Siyasi hareket ve iktidarların oluşumu, faaliyet,
etkinlik, hedef ve amacı, kural olarak ait olduğu halk, toplum, insan, ülke,
tarih ve kültür gibi unsurlara dayanır. Bunların esasında, özünde, doğrudan
veya dolaylı olarak belli bir inanç, düşünce ve duyarlık belirleyici tarzda
içkindir, mündemiçtir. Kısaca herhangi bir kültürün, uygarlığın mahiyet ve
niteliğini, kendine özgü ve özelliğini de içerecek şekilde siyaset olgusunu
anlayış ve uygulayış tarzında tespit etmek mümkündür. Bir uygarlığın ve
kültürün siyaset anlayışını somut olarak tespit etmek için de onun iktidar
anlayışına, iktidarı kullanış ve devretme, biçimlendirme gibi tezahürlerine
bakmak gerekir. Ancak iktidar olgusu, her zaman siyaset olgusunun birebir
tekabülü olarak gerçekleşmeyebilir. İnhiraflar, sapmalar, yanlışlıklar,
karşıtlıklar iktidarın biçimlendirilmesinde, el değiştirmesinde,
kullanılmasında ve devredilmesinde ortaya çıkabilir. Dolayısıyla iktidar ile
siyaset olgusu ve kültür ve uygarlık değerleri arasında kopmalar, karşıtlıklar,
sapmalar ve çarpıtmalar gerçekleşebilir. Böyle durumların ortaya çıkmasında
çeşitli etkenler, nedenler söz konusu olabileceği gibi bizzat o uygarlığın ve
kültürün kendi iç meselelerinin bir tezahüründen de kaynaklanabilir. Hatta o
kültür ve uygarlığın başlangıçta tam dengesi kurulamamış değerleriyle siyaset
ve iktidar olguları ilişkisinin yanlış biçimlenmesi, dolayısıyla
kullanılmasıyla da bağlantılı olabilir.
Dikkat edilmesi gereken bir önemli hususu da burada
hatırlamak yerinde olur. Kültür ve uygarlığı oluşturan değerler, genel anlamda
nesnel nitelikte gözükürlerken, iktidar olgusunun kökenindeki öznellik her daim
kendini hissettirir, beklenmedik şart ve durumlarda da tezahür edebilir.

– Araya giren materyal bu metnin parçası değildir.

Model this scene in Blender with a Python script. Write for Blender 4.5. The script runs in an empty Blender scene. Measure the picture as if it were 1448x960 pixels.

Siyaset alanında, iktidar mücadelelerinde, iktidarın el değiştirmesinde,
devrinde ve kullanılmasında somutlaşan örneklerini tarih içinde ve günümüzde
tespit etmek mümkündür. Bu bakımdan iktidar olgusunun mahiyetinde içkin olan
öznellik (buna paralel ortaya çıkan bencillik), bir kültür ve uygarlığın dışa açılan
penceresi mesabesinde tanımlanabilecek siyasetin özünü, değer ve ilkelerini
dönüştürmede, sapkınlaştırmada en belirleyici etkenlerin başında gelir. Dış,
yerine göre yabancı etkilere en açık ve en uygun araç haline de dönüşebilir
iktidar ve onu biçimlendiren öznellik, bencillik.
İslam uygarlık ve kültürlerinin değer ve ilkelerinin
tezahür alanı olan siyaset olgusunun tarihi süreç içinde önemli kırılmalar,
dönüşümler, sapmalar şeklinde tezahür ediş görünümü sunmasında iktidar
olgusunun biçimlendirilmesi, kullanılması, devri ve el değiştirmesi mutlaka
önemli etkenler arasında sayılmalıdır.
Son onlu yıllarda, özellikle Batı nın, emperyal
egemenliğini yeni söylem ve hedefler ölçeğinde ifade etmek için biçimlendirdiği
küreselleşme aygıtı, İslam ülkelerindeki iktidar biçimlenmesini, el
değiştirmesini ve kullanılmasını sık, hızlı ve yoğun şekilde etkiler olmuştur.
Daha doğrusu etkin ve sıkça kullanmaya başlamıştır. Küreselleşmeye itiraz etmek
ile onu kabul etmek bir tavır olarak bir anlam ifade ediyor olsa bile,
küreselleşmenin yöneldiği amaca ulaşmada belirleyici engel olarak
görülmemektedir. Çünkü iktidar olgusunun öznel mahiyeti her türlü kullanıma
açıktır.
Müslüman halklar kendi uygarlık ve kültürlerinin ilke ve
değerlerini siyaset alanıyla iktidar aygıtını dengeleyici ve denetleyici tarzda
bütünlüklü hale getirmedikçe, iktidarın biçimlenme savrulmalarından,
sapmalarından ve yıkıcılığından emin olamazlar. Sorun derinlerdedir.